Preliminary Observations

From The Liberator, February 1920

Nationality

Red Scare deportees were forcibly removed to at least thirty-one different countries. The vast majority of these were in Europe, though they also included Argentina, Canada, China, Cuba, and Mexico. Nearly 70% of all deportees (nearly 600) were repatriated to Russia, followed by Italy (at least 56 deportees, or 7% of the total), the United Kingdom (at least 30, or 3.6%), Germany (at least 20, or 3.4%), Yugoslavia (at least 19, or 2.3%), and Sweden (at least 18, or 2.2%).

Political Affiliation

Approximately 39% of deportees were members of the anarcho-syndicalist Union of Russian Workers of the United States and Canada. 17% belonged to the syndicalist Industrial Workers of the World, and another 13.5% were anarchists affiliated with smaller, independent groups. Together, these comprised nearly 70% of all deportees. Members of the newly-formed Communist Party of America comprised another 25%, followed by a small number of deportees affiliated with the Socialist Party of America, the United Communist Party, the Communist Labor Party, the Socialist Labor Party, or no organization at all.

Age

The oldest known deportee, Adolph Gross, was a German-born bookseller and grandfather who was born in 1860 and came to the US with his family at age twelve, making him sixty-one years old at the time of his deportation in 1921. The youngest deportee, Timofey (Thomas) Pavlovich Bukhanov, was just seventeen years old when he was deported on the Buford, after having spent ten of those years in the US and attending American schools. The average deportee, however, was born between 1888 and 1890, immigrated to the US around age twenty, and lived in the US for eleven years prior to his or her expulsion.

Gender

The overwhelming majority of Red Scare deportees were men. The twenty-three female deportees I have identified made up less than 3% of the total. This was likely the result of thee compounding factors: unbalanced immigrant gender ratios, the predominance of men across radical and labor organizations, and the federal government’s general obliviousness and dismissal of radical women.

Class

The deportees were overwhelmingly working-class, and none could be described as wealthy. At least two-thirds occupied the bottom of the the occupational ladder, working as sailors, lumber workers, miners, agricultural laborers, factory workers, or simply “laborers” who moved from job to job across several industries. Less than 5% worked jobs that could be classified as “white-collar,” but even many of these were self-taught journalists and editors for labor and leftist publications that paid little or no salary.

Race

For both demographic and bureaucratic reasons, US authorities rarely targeted non-Europeans for deportation under anti-anarchist immigration laws. (Government officials employed a separate group of anti-Asian statutes against immigrants from Asia, and disproportionately targeted Mexicans with laws excluding poor and illiterate immigrants.) The only First Red Scare deportees who today would be considered “people of color” were two Chinese IWW members, eight Mexican radicals, one Persian from within the Russian Empire, and one or two racially mixed Cubans.

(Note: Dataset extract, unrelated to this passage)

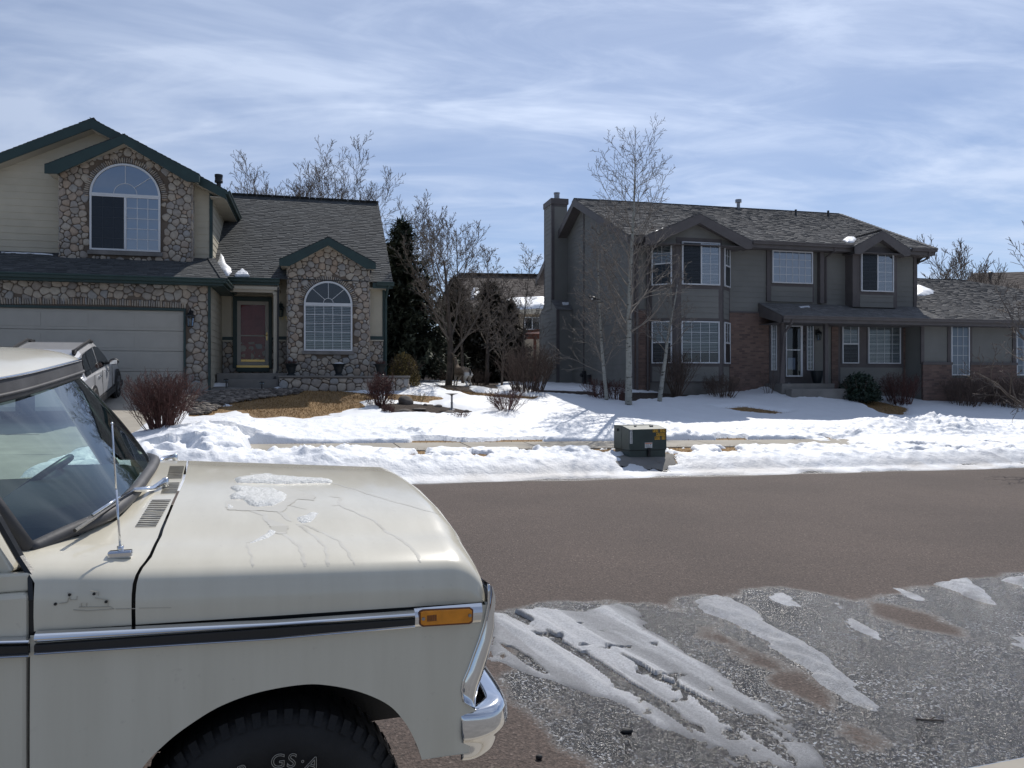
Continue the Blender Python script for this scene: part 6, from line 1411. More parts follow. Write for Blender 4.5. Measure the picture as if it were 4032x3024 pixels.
    ice = [([(350, 215), (450, 205), (560, 190), (640, 205), (800, 215), (960, 225), (955, 240), (780, 243), (620, 247), (480, 240), (370, 240)], .016, 'long ridge of melting granular ice across the far side of the hood'),
           ([(325, 270), (350, 262), (480, 275), (600, 280), (684, 315), (660, 350), (600, 385), (500, 392), (440, 380), (400, 345), (330, 340), (325, 320), (372, 300)], .015, 'largest hand shaped patch of melting ice on the cream hood'),
           ([(740, 455), (800, 445), (820, 425), (880, 428), (855, 450), (830, 485), (780, 492), (745, 475)], .010, 'small melting ice lump on the hood in front of the large patch'),
           ([(450, 615), (520, 570), (575, 530), (620, 545), (560, 583), (490, 607)], .008, 'narrow sliver of melting ice low on the near slope of the hood'),
           ([(295, 368), (335, 372), (358, 395), (310, 402)], .006, 'tiny ice scrap on the hood just below the largest patch')]
    for pts, th, lab in ice:
        q = [HS(*z3(*p)) for p in pts]; q2 = [(v.x, v.y) for v in q]; xs = [v[0] for v in q2]; ys = [v[1] for v in q2]
        r = .004; X, Y = np.meshgrid(np.arange(min(xs)-.02, max(xs)+.02, r), np.arange(min(ys)-.02, max(ys)+.02, r), indexing='ij')
        sd = sdpoly(X, Y, q2)+(fbm(X, Y, 25, 3, 2)-.5)*.009; h = th*.8*np.sqrt(np.clip(-sd/.022, 0, 1))*(.75+.5*fbm(X, Y, 45, 3, 3)); Z = np.vectorize(hz)(X, Y)+h-.0008
        o = obj('ice_patch', gridmesh('ice_patch', X, Y, Z, sd < 0), 'melt', None, loc=(-.563, 2.25, 0), rot=(0, 0, R(19))); tag(o, lab, 'ice patch', 'patches of melting ice on the hood')
    def ribbon(pts, w):
        P = [z3(*p) for p in pts]; o_ = []
        for i in range(len(P)-1):
            for k in range(10): t = k/10; o_.append((P[i][0]+(P[i+1][0]-P[i][0])*t, P[i][1]+(P[i+1][1]-P[i][1])*t))
        o_.append(P[-1]); vs = []
        for i, (x, y) in enumerate(o_):
            c = HS(x+1.2*math.sin(i*.7), y, 0); n_ = HS(*o_[min(i+1, len(o_)-1)], 0)-HS(*o_[max(i-1, 0)], 0); s = Vector((-n_.y, n_.x)); s = s.normalized() if s.length > 1e-6 else Vector((1, 0)); ww = w*(.6+.8*rg.random()*.6)*(1 if i < len(o_)-2 else .5)
            for q in (-1, 0, 1): a, b = c.x+s.x*ww*q*.5, c.y+s.y*ww*q*.5; vs.append((a, b, hz(a, max(0, b))+(.0004 if q else .0006)))
        film.add(vs, [(i*3+j, (i+1)*3+j, (i+1)*3+j+1, i*3+j+1) for i in range(len(o_)-1) for j in (0, 1)])
    film = MB()
    for pts, w in (([(455, 600), (430, 615), (440, 650), (460, 700), (466, 770)], .010), ([(560, 480), (640, 540), (700, 590), (760, 640), (780, 700), (792, 762)], .014), ([(740, 495), (850, 570), (920, 640), (930, 700), (932, 760)], .013), ([(780, 498), (900, 550), (1000, 600), (1060, 670), (1100, 752)], .012),
                   ([(940, 325), (1012, 332), (1002, 378), (1100, 420), (1230, 480), (1290, 540), (1400, 600), (1480, 670), (1512, 738)], .013), ([(960, 380), (1002, 380)], .012), ([(960, 240), (1100, 280), (1250, 330), (1450, 385), (1640, 438)], .011), ([(340, 395), (450, 410), (540, 440), (560, 490)], .02), ([(600, 400), (650, 430), (700, 480)], .022), ([(700, 380), (800, 405)], .008)): ribbon(pts, w)
    o = obj('meltwater', film, 'film', None, smooth=True, loc=(-.563, 2.25, 0), rot=(0, 0, R(19))); tag(o, 'thin meltwater streaks running down the cream hood', 'water', kind='stuff')
    for pts in ([(300, 372), (340, 352), (660, 272), (740, 285), (855, 325), (850, 350), (740, 340), (700, 372), (640, 420), (560, 415), (470, 412), (320, 408)], [(445, 205), (460, 180), (560, 180), (700, 205), (640, 215)], [(548, 480), (580, 470), (690, 515), (650, 560), (600, 540)]):
        q = [HS(*z3(*p)) for p in pts]; q2 = [(v.x, v.y) for v in q]; xs = [v[0] for v in q2]; ys = [v[1] for v in q2]
        X, Y = np.meshgrid(np.arange(min(xs)-.02, max(xs)+.02, .005), np.arange(min(ys)-.02, max(ys)+.02, .005), indexing='ij'); sd = sdpoly(X, Y, q2)+(fbm(X, Y, 20, 3, 7)-.5)*.02
        f2 = gridmesh('puddle', X, Y, np.vectorize(hz)(X, Y)+.001, sd < 0); o2 = obj('meltwater', f2, 'film', None, loc=(-.563, 2.25, 0), rot=(0, 0, R(19))); tag(o2, 'thin meltwater streaks running down the cream hood', 'water', kind='stuff')
truck()
# ---------------------------------------------------------------- trees, shrubs, small things
def rv(rg): return Vector((rg.gauss(0, 1), rg.gauss(0, 1), rg.gauss(0, 1)))
def grow(outs, p, d, Ln, r0, lv, spec, rg, rmin):
    S = spec[lv]; n = S.get('seg', 4); pts = [p.copy()]; rs = [r0]; ds = [d.copy()]
    for i in range(n):
        d = (d+rv(rg)*S.get('wob', .1)+Vector((0, 0, S.get('up', 0)))).normalized(); p = p+d*(Ln/n); pts.append(p.copy()); ds.append(d.copy()); rs.append(max(rmin, r0*(1-(i+1)/n*S.get('taper', .8))))
    outs[min(lv, len(outs)-1)].tube(pts, rs, 7 if lv == 0 else (5 if r0 > .03 else 3), cap=(lv == 0))
    if lv+1 < len(spec):
        C = spec[lv+1]; k = C['n']; az = rg.uniform(0, 6.28)
        for j in range(k):
            t = C.get('t0', .3)+(C.get('t1', 1)-C.get('t0', .3))*(j+rg.random())/k; x = t*n; i = min(n-1, int(x)); q = pts[i].lerp(pts[i+1], x-i); dd = ds[i+1]
            az += 2.4+rg.uniform(-.4, .4); s = dd.orthogonal().normalized(); s = Matrix.Rotation(az, 3, dd) @ s; a = R(C.get('ang', 45)*rg.uniform(.75, 1.2))
            nd = dd*math.cos(a)+s*math.sin(a); nl = C['len']*(1-C.get('sh', .5)*(t-C.get('t0', .3))/(1.001-C.get('t0', .3)))*rg.uniform(.7, 1.15)*(Ln if C.get('rel') else 1)
            if C.get('flat'): nd.z *= C['flat']; nd.normalize()
            grow(outs, q, nd, nl, max(rmin, (rs[i]*(1-x+i)+rs[i+1]*(x-i))*C.get('rr', .5)), lv+1, spec, rg, rmin)
def tree(name, label, cat, base, h, spec, r0, seed, bark='bark', twig='twig', group=None, lean=(0, 0, 1), rmin=.006, stems=1, spread=.0):
    rg = random.Random(seed); T = empty(name, base); tag(T, label, cat, group)
    o = [MB(), MB()]
    for s in range(stems):
        a = 6.28*s/max(1, stems)+rg.uniform(-.3, .3); d = (Vector(lean)+Vector((math.cos(a), math.sin(a), 0))*spread).normalized()
        grow(o, Vector((math.cos(a)*.1*(stems > 1), math.sin(a)*.1*(stems > 1), -.1)), d, h*rg.uniform(.9, 1.0), r0, 0, spec, rg, rmin)
    obj('trunk', o[0], bark, T, smooth=True); obj('branches', o[1], twig, T); return T
VASE = [dict(seg=8, wob=.06, up=.05, taper=.75), dict(n=10, t0=.22, len=.66, rel=1, ang=34, sh=.42, rr=.5, seg=7, wob=.09, up=.08), dict(n=9, t0=.25, len=.50, rel=1, ang=32, sh=.45, rr=.45, seg=5, wob=.12, up=.07), dict(n=7, t0=.2, len=.45, rel=1, ang=34, sh=.4, rr=.5, seg=4, wob=.15, up=.06), dict(n=4, t0=.25, len=.45, rel=1, ang=34, rr=.6, seg=3, wob=.18, up=.06)]
ASPEN = [dict(seg=12, wob=.022, up=.03, taper=.9), dict(n=44, t0=.18, len=.30, rel=1, ang=60, sh=.7, rr=.30, seg=6, wob=.12, up=.08), dict(n=8, t0=.2, len=.42, rel=1, ang=42, sh=.5, rr=.55, seg=4, wob=.16, up=.06), dict(n=5, t0=.2, len=.45, rel=1, ang=42, rr=.6, seg=3, wob=.2, up=.06)]
def RB(px, w): u = RF.hit(px, 840, w)[0]; p = RF.world(u, w); p.z = H(p.x, p.y)+.03; return p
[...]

The racial categories in use at the time, however, did not lump all Europeans together into a single “white” race. In fact, the Bureau of Immigration recorded all deportees by “Race or People” rather than nationality or citizenship. The “races” represented among the Red Scare deportees therefore also included groupings such as “Hebrew,” “Magyar,” and separate categories for “Italian (north)” and “Italian (south),” all of which would have been considered by some at the time as either not “white,” or as inferior “white races.”